Clarence Fountain and The Blind Boys of Alabama hail from just this side of Jackson's generation themselves. Some of them started singing informally together in 1937, back in their days at Talladega, Alabama's Institute for the Deaf and Blind. They practice what has aptly been described as a "foot-stomping, jubilee" style of gospel music, but their early experiences would have squelched the joy in less fervent believers. Black, blind and Southern, they seemed doomed from the start, but the group persevered, even surviving pressure from record execs to cross over to secular R&B. These days they're revered enough -- and probably cantankerous enough -- to be accepted on their own terms, whether that's on Beverly Hills 90210 or touring with the Broadway show The Gospel at Colonus (with which they swung through Tucson in 1997).

The Blind Boys of Alabama have been around so long that they could count as what classical musicians call "period instruments" -- fascinating, authentic examples of a bygone style that's kept alive by dedicated performers.

Period instruments are the big draw at Saturday's Bach concert: violins and violas with gut strings and loose bows, recorders and wood flutes, horns and trumpets that are fiendishly hard to play because they lack modern valves. A few decades ago there was more pain than joy in the noise these bands made, until a generation of virtuosi sprang up in the 1970s. Some of those crack musicians came together in 1973 as The English Concert, directed by harpsichordist Trevor Pinnock.

Between 1979 and 1984, The English Concert made a huge international impression with its recordings for the Archiv label of all Bach's concertos and orchestral suites. Those spirited, vivid performances remain highly regarded, even though the approach to Baroque music has become freer in the past 20 years. We'll soon see whether Pinnock and company are more daring than they used to be -- and they've never been wilting lilies, to be sure.

Bach himself was no daredevil. He carefully crafted his major works to serve as examples of what an experienced, imaginative composer could do with the tools of his time. In fact, he put together his six Brandenburg Concertos in 1721 on commission from the Margrave of Brandenburg, hoping no doubt that they'd impress the nobleman enough to lead to more lucrative commissions. They didn't, but their reception today is much more enthusiastic.

The scores are lively and inventive, but they're not concertos in the modern sense of pitting one instrument against an orchestra. The Brandenburgs usually give intermittent prominence to a tidy group of soloists -- violin, flute and harpsichord in No. 5, for instance -- in the company of a small body of strings. For these performances, Pinnock has a bit more than two dozen musicians at his disposal.
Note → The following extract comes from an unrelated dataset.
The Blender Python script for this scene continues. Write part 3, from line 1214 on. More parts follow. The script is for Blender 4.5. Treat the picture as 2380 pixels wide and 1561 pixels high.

Bach probably wouldn't have known what to make of Mavis Staples and the Blind Boys of Alabama, but they're all after the same thing: connecting to the hearts and minds of their audiences, in the service of something bigger than us all.





Mavis Staples and The Blind Boys Of Alabama perform in Joyful Noise at 7:30 p.m. Thursday, March 16, at UA Centennial Hall, 1020 E. University Blvd., on campus just east of Park Avenue. Tickets range from $16 to $28, with discounts available for students, children, UA employees and UApresents season subscribers. Tickets are available at the Centennial Hall box office (621-3341).

Theodore Burgh of the UA School of Music offers a free discussion of gospel music 45 minutes before the performance in Room 102 of the Center for English as a Second Language, 1100 E. North Campus Drive, just north of Centennial Hall.

Trevor Pinnock leads The English Concert in Bach's Brandenburg Concertos at 8 p.m. Saturday, March 18, at Centennial Hall. Tickets range from $36 to $48, with discounts available for students, children, UA employees and UApresents season subscribers. Tickets are available at the Centennial Hall box office (621-3341).

Jay Rosenblatt of the UA School of Music offers a free discussion of Bach's music 45 minutes before the performance in Room 102 of the Center for English as a Second Language, 1100 E. North Campus Drive.